George Harrison tells a great story in the new episode about the Beatles working late nights at Abbey Road. “Some of the people here — the engineer, for instance — would always be trying to go home at 5:30,” he says in mock horror. “And we’d all be trying to make history.” So Mal Evans brewed a special pot of tea for the studio crew. “We doused the tea with uppers,” George recalls. “‘Can we go home now?’ No, you can’t, bastard — have a cup of tea.” Ringo adds, “George [Martin] hasn’t come down yet.”
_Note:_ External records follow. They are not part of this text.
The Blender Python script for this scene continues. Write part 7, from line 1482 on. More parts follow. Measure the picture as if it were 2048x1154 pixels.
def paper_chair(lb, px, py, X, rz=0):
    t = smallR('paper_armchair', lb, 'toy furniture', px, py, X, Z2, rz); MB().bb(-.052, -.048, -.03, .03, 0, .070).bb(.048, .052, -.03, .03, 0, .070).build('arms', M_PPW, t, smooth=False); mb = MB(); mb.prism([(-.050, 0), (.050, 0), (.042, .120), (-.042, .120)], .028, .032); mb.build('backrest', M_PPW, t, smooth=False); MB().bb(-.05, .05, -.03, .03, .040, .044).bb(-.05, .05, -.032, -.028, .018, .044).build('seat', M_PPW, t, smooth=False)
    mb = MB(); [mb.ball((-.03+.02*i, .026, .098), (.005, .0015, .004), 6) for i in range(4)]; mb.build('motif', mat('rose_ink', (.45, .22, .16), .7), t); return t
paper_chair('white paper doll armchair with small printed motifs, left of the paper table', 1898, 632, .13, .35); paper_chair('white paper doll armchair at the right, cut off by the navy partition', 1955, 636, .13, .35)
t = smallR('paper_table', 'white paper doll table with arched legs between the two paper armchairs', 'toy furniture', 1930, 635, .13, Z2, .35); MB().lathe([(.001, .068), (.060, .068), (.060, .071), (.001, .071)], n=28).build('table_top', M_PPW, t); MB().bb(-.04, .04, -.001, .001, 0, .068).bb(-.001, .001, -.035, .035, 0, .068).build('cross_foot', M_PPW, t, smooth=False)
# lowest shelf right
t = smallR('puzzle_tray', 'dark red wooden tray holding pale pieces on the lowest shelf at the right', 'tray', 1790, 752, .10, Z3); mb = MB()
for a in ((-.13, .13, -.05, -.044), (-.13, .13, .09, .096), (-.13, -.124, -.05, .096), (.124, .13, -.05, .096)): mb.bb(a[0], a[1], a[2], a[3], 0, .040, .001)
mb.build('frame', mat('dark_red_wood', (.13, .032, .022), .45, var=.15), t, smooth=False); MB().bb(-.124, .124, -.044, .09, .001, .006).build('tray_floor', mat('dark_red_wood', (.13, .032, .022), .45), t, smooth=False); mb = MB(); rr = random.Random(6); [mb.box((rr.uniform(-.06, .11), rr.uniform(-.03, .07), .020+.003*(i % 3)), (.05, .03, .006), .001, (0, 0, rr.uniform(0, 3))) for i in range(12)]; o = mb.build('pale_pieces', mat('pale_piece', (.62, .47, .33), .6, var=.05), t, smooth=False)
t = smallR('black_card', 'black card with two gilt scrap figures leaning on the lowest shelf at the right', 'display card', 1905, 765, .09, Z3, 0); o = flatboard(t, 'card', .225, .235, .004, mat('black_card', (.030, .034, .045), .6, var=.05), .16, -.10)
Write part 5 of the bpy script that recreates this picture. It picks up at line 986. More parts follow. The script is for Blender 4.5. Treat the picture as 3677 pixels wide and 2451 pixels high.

The entire Anthology Collection bristles with that kind of nonstop restless creative spirit — the raw Hamburg punk rock of Volume One, the trippy studio experiments of Volume Two, the mature world-weary grit of Volume Three. There’s a comic moment in the new Episode Nine where George and Ringo mock Paul for being the taskmaster in the band, always hustling the others into the studio. As Ringo quips, “We could sit in the garden longer than you.” Paul has to plead guilty. “I was the work fiend,” he admits. “I like the Beatles. I like to work with the Beatles. I’m not ashamed of that. It’s what I love in life, all that making music.” You can hear that love loud and clear with all four boys on Anthology.